__Dataset content__:
╔══
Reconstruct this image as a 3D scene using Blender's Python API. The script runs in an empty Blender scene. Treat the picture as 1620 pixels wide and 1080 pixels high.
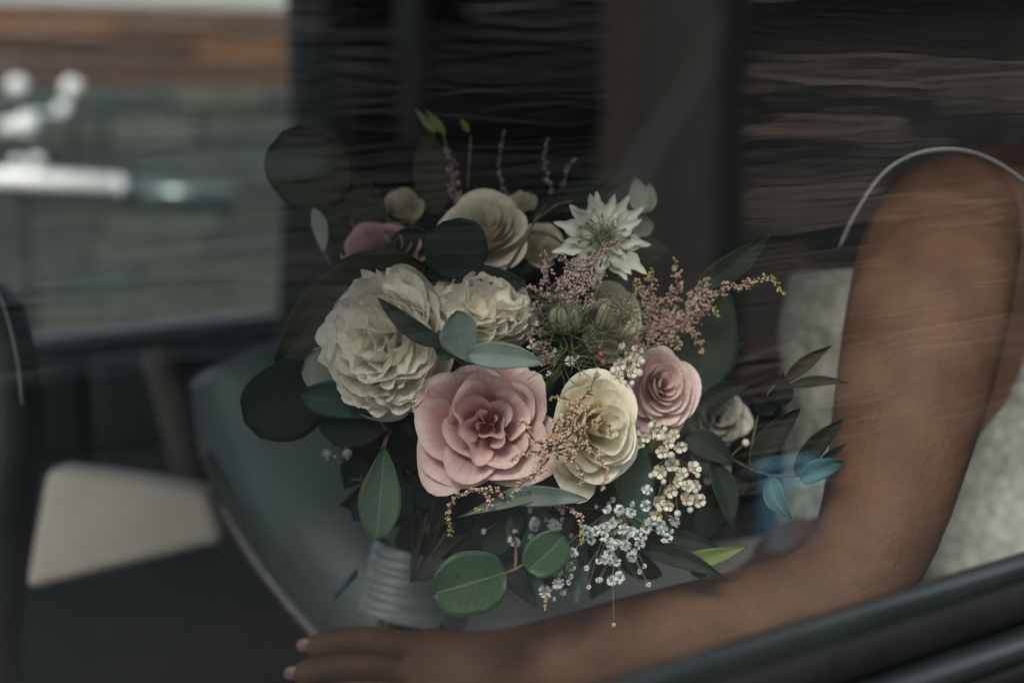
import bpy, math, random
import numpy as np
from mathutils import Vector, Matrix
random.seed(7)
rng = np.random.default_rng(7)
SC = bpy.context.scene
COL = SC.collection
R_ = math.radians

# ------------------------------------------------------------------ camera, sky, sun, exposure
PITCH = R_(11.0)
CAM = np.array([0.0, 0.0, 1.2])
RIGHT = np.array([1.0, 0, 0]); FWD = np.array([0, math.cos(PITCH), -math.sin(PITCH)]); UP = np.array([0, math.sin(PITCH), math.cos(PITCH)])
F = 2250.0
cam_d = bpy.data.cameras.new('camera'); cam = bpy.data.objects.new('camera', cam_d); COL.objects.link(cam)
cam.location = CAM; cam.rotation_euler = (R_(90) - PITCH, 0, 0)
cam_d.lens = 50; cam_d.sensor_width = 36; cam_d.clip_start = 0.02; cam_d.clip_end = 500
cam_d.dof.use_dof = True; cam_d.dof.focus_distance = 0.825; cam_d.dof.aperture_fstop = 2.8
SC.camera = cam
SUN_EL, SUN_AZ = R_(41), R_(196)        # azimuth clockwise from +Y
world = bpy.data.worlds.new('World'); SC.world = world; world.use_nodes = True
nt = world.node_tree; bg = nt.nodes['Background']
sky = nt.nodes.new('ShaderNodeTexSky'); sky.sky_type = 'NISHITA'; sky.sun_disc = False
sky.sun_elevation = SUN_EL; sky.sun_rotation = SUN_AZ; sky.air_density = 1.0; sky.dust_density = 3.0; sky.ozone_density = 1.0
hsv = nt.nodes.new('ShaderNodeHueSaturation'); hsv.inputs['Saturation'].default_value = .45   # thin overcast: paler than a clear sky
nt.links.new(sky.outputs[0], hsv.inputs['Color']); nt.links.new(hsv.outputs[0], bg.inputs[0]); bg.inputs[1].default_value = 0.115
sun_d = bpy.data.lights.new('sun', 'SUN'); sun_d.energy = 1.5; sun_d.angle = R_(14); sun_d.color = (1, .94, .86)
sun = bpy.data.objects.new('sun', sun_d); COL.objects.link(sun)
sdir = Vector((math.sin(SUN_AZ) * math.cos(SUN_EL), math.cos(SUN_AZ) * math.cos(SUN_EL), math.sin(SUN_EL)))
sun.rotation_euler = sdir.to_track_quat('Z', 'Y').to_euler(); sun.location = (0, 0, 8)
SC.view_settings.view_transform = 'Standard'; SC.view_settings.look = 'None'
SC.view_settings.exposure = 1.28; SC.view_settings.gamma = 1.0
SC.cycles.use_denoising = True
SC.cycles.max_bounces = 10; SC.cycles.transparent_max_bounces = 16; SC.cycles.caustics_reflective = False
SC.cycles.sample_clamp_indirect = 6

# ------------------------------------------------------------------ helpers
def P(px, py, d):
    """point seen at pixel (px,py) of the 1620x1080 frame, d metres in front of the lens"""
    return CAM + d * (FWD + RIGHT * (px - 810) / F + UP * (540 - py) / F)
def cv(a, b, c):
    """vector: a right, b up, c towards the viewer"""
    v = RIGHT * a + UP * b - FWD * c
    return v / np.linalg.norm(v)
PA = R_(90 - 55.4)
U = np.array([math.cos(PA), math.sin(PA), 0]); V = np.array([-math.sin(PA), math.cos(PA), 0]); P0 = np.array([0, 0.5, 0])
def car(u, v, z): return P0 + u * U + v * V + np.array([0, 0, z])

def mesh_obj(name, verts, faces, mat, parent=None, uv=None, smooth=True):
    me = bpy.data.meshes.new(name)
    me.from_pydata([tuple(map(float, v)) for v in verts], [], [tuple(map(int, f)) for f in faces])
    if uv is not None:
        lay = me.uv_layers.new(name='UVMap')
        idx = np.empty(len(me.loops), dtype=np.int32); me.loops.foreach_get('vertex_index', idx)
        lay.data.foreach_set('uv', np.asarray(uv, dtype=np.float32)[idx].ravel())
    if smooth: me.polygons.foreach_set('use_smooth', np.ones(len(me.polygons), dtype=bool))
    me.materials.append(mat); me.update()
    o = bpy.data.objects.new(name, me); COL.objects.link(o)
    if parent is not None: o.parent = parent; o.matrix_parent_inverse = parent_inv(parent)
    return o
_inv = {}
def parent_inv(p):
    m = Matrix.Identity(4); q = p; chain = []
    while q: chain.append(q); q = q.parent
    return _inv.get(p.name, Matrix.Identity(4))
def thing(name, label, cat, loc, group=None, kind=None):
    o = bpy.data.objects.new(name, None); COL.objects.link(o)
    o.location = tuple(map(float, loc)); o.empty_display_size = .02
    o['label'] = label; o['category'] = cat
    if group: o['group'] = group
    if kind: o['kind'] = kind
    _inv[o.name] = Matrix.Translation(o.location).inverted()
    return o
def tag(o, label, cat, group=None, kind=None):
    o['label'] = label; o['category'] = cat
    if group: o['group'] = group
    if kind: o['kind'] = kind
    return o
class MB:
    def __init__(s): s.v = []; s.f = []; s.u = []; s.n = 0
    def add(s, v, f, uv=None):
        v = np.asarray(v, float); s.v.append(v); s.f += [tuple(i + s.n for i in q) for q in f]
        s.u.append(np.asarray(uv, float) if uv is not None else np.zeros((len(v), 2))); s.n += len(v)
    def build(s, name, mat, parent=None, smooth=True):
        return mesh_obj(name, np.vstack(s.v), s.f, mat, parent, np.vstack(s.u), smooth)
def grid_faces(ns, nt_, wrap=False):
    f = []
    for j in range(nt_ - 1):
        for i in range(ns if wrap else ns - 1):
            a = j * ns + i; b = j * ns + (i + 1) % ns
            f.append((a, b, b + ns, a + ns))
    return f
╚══
__Problem to solve__:
Skip every picture and return the lines above from the top through the one that contains "R_ = math.radians".

__Result for this exercise__:
Reconstruct this image as a 3D scene using Blender's Python API. The script runs in an empty Blender scene. Treat the picture as 1620 pixels wide and 1080 pixels high.
import bpy, math, random
import numpy as np
from mathutils import Vector, Matrix
random.seed(7)
rng = np.random.default_rng(7)
SC = bpy.context.scene
COL = SC.collection
R_ = math.radians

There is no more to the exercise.